General Taylor flask - is it a repro?

edited March 2013 in Question and Answer
Hi everyone. I was looking for some help with a "General Taylor Never surrenders" bottle. I am in NJ near the old Clevenger works, so I guess it could be a repro, but a local bottle guy was not sure and said I should ask some experts! Can anyone help? Note that in the picture of the neck the top looks like it has a chip out of it. This is not a chip, it is smooth. Thanks in advance!

Comments

  • After looking at the Washington Taylor Flask page it seems to me that perhaps the orange peel effect means mine is a Clevenger. Any help would be appreciated! thanks!
  • Hmmm, I AM NOT A BOTTLE GUY, but all these discussions about possible reproduced bottles in NJ reminded me that I just borrowed (from the library of the Little Rhody Bottle Club) Tom Haunton's 2011 book, "Last Links to the Past: 20th Century South Jersey Glass -- Volume 1 - Clevenger Brothers"... and guess what, Haunton says the Washington Taylor flask was in production & available from the Clevenger's wholesale catalog from August 1935 thru 1999, and the mold was sold off in April 2005. This reproduction is listed in the book's category of most common & most available. 8" hi X 6" "Can appear with and without a pontil mark within a one inch diameter false pontil indentation. Examples made after 1966 can appear without the false pontil indentation. Can appear with or without "CB" initials." The book makes no comments about colors produced and the photographed examples are in dark purple-red amber. Yours does not seem to have either a real pontil scar or the Clevenger fake pontil depression. So you need another expert -- Help! Chris! -- to weigh in on how the neck & lip could have been made without being attached to a punty rod, etc. etc. Now, I have only just now gotten this book open to find your quest - so I have not read anything else in this 421 page hardcover with 606 footnotes (phonecalls, interviews with Clevenger family members & workers, archives, letters, contacts with museums & collectors & bottle dealers). Chris or somebody who knows 1840 bottle construction technique needs to jump in here and analyze whether your neck/lip are correct. Happy hunting. -- GlassBobB
  • Thanks for the info. I am not a bottle guy either, and the more I research the more confused I get- though it has been fun! I will try and get a better picture of the pontil scar and post it later today. No CB anywhere on it. It looks close to pictures I have found of other Clevenger reproductions, but is different enough to confuse me! Living so close to the old Clevenger Works I just am assuming it came from them. I have a box of other old bottles I found in the attic of the house we just purchased, I will post some of them in a different thread in time. In the meantime, anymore help with this one would be great! It just doesn't seem to fit exactly any description of the Clevenger reproductions I can find.
  • another pic of the bottom of the bottle. Anyone else have any thoughts?!
  • The bottle is modern and could very well be Clevenger.
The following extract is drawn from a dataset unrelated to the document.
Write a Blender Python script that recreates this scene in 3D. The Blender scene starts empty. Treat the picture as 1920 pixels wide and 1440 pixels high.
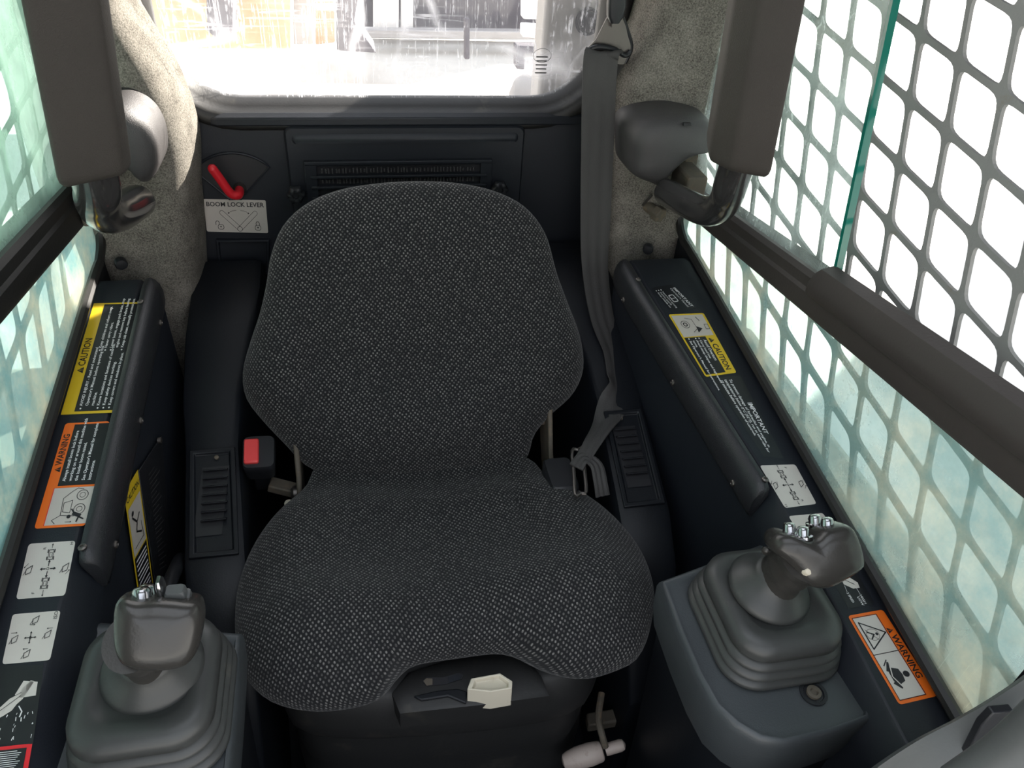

    The orange peel texture to the glass can be found on 19th century bottles but is unusual, and one does see it on Clevenger glass. Probably only Tom Haunton could say for sure if he has seen one like this from known Clevenger stock, but reasonably safe to assume so.

    The glass is too heavy for most all 19th century historical flasks, that color is found on 19th c. glass but would be scarce for sure in a flask, and the only flask bases that I have seen like that have a mold seam across the long axis.

    Chris
  • Chris, thanks so much for taking the time to reply. Just curious, is that a fake pontil scar?

    Since I am not a collector I was thinking of selling the bottles I found- is it even worth it? Or is there no worth here? And if I sell it do I call it a Clevenger bottle? And is ebay as good as any a place to sell if it's worth it? Maybe I will just start collecting!
    Sorry for all the questions! Thanks!
  • I have an amethyst version of this bottle dug in a gold mining ghost town in
    northern california in the thirties. It is broken pontil, applied neck and the coloring
    is great - even without professional cleaning. It reveals a protective nature probably resulting from a leather type covering. I kept it in a case with many other lesser bottles until a visitor who was a bottle person saw it and said it woukld be wise to protect it!
    I need to post picture so others can enjoy!
  • edited April 2013
    Hi @wcwater - welcome.

    Yes, we would love to see photos. Sounds like an incredible flask.

    Sometimes bottles do come out of the ground in incredible condition - soil moisture and possibly pH have some role as well.